>> start Source material

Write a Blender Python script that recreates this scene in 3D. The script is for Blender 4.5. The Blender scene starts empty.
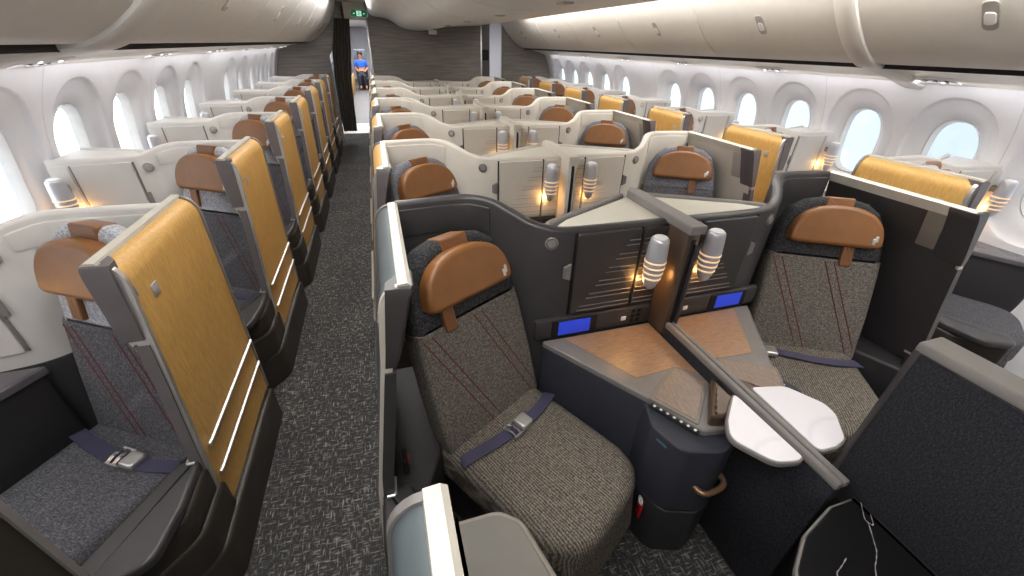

>> end Source material
>> start Source material

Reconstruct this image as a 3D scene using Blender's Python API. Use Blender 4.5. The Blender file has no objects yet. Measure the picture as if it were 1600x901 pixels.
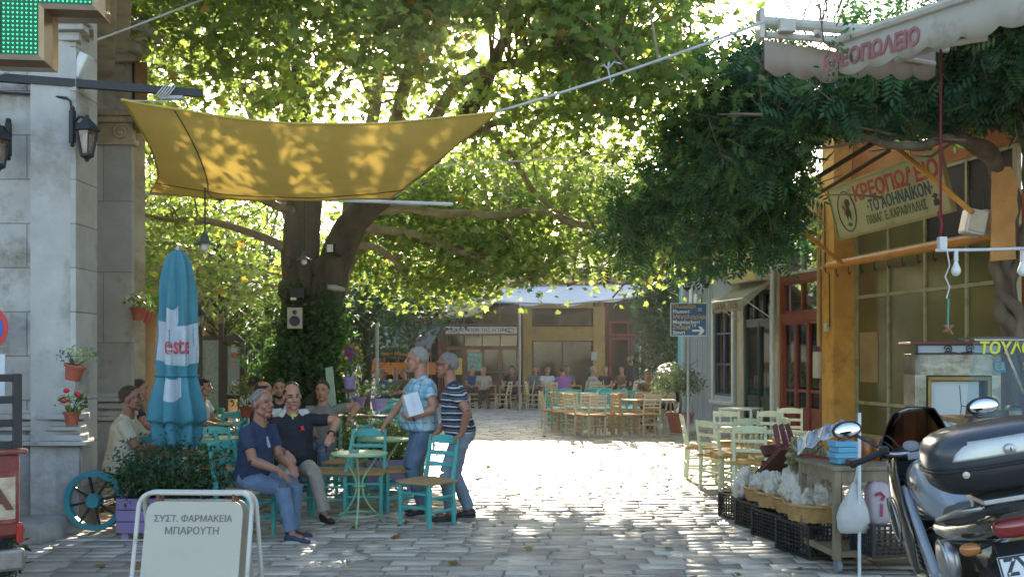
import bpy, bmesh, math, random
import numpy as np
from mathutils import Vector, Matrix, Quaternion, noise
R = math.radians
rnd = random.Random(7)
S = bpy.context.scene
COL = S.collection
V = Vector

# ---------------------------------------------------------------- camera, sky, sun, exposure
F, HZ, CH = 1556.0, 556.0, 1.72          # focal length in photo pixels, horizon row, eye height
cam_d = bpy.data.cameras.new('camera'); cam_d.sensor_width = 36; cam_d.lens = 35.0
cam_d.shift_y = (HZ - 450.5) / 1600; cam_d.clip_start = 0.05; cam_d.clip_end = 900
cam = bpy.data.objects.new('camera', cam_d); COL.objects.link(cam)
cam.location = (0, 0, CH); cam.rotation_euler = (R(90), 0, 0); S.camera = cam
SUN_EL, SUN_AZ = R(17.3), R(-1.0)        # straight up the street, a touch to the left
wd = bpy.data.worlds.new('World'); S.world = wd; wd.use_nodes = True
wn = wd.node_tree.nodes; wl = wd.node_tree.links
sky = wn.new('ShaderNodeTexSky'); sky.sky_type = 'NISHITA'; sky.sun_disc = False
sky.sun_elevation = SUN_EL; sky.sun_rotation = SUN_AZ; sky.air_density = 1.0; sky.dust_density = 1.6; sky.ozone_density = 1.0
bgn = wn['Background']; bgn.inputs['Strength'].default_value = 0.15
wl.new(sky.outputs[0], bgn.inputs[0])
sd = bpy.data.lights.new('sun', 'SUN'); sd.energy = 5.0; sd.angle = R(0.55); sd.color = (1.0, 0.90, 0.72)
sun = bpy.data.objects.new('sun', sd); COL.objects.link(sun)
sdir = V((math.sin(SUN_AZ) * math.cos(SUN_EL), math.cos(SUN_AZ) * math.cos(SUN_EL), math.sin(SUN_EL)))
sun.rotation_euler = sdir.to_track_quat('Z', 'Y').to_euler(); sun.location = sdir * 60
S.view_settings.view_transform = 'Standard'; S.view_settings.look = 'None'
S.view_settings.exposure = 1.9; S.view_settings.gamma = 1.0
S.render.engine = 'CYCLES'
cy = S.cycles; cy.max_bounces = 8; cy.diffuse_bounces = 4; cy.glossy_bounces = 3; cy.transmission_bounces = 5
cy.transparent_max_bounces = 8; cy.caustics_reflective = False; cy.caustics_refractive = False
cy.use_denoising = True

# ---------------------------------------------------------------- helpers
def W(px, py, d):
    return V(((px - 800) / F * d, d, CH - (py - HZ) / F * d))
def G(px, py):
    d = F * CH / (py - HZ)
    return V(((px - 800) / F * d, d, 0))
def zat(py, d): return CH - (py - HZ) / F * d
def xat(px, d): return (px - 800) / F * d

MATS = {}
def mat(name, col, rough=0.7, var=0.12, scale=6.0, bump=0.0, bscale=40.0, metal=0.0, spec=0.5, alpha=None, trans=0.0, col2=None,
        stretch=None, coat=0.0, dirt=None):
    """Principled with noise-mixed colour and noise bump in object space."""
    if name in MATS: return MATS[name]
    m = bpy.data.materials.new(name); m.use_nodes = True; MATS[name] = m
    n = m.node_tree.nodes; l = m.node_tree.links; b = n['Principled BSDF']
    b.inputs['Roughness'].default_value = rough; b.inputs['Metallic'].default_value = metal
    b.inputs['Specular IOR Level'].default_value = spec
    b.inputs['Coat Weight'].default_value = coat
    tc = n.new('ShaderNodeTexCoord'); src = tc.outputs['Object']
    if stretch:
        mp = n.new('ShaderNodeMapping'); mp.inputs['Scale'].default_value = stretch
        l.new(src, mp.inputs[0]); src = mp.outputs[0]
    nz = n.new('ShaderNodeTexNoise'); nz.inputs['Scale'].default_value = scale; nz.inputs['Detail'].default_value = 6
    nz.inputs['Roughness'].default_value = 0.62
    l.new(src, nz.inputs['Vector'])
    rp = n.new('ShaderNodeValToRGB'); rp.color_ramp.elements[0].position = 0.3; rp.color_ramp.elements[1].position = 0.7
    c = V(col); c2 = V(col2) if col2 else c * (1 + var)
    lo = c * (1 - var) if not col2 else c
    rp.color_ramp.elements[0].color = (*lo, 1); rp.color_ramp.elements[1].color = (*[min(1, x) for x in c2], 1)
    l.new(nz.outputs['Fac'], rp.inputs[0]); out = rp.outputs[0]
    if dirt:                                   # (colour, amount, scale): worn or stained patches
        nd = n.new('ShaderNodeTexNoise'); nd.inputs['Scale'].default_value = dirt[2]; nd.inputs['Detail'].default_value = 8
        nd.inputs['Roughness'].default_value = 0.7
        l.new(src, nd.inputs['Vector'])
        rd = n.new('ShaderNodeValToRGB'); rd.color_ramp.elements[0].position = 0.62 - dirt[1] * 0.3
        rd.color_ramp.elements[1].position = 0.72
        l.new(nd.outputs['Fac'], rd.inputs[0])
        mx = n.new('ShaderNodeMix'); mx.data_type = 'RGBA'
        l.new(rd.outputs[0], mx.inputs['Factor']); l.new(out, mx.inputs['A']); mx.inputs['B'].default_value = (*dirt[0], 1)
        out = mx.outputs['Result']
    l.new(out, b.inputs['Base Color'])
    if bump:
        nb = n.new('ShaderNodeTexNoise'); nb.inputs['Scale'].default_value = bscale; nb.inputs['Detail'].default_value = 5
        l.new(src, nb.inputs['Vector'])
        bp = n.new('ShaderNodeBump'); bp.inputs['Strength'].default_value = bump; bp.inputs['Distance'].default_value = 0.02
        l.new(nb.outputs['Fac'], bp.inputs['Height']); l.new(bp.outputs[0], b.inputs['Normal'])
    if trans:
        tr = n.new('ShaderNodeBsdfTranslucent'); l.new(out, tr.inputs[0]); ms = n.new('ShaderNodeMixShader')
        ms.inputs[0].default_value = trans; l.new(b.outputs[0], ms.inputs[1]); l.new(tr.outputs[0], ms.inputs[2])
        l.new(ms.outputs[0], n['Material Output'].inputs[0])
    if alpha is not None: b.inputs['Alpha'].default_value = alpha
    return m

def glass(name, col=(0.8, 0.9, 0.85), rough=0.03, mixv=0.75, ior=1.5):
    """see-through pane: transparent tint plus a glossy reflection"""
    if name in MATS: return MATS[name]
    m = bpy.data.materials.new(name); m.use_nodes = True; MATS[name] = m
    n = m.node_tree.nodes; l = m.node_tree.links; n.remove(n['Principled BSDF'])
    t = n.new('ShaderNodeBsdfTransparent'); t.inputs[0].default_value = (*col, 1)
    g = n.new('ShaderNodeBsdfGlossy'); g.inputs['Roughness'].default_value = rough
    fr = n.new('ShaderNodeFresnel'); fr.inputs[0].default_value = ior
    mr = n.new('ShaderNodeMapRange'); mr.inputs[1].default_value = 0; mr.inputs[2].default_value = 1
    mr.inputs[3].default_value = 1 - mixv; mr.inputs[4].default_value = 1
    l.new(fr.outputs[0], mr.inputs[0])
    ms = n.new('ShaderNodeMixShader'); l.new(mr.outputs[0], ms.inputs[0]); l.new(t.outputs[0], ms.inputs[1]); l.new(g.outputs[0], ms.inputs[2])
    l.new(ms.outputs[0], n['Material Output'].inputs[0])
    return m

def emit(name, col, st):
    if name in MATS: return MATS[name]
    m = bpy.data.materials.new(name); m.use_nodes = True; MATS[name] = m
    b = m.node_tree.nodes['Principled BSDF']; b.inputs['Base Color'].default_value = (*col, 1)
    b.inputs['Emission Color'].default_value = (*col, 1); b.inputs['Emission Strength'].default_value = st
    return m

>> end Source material

> **Aim**
Using the listing above, pick out each line that contains the word "Python", then copy it.

> **Solution**
Write a Blender Python script that recreates this scene in 3D. The script is for Blender 4.5. The Blender scene starts empty.
Reconstruct this image as a 3D scene using Blender's Python API. Use Blender 4.5. The Blender file has no objects yet. Measure the picture as if it were 1600x901 pixels.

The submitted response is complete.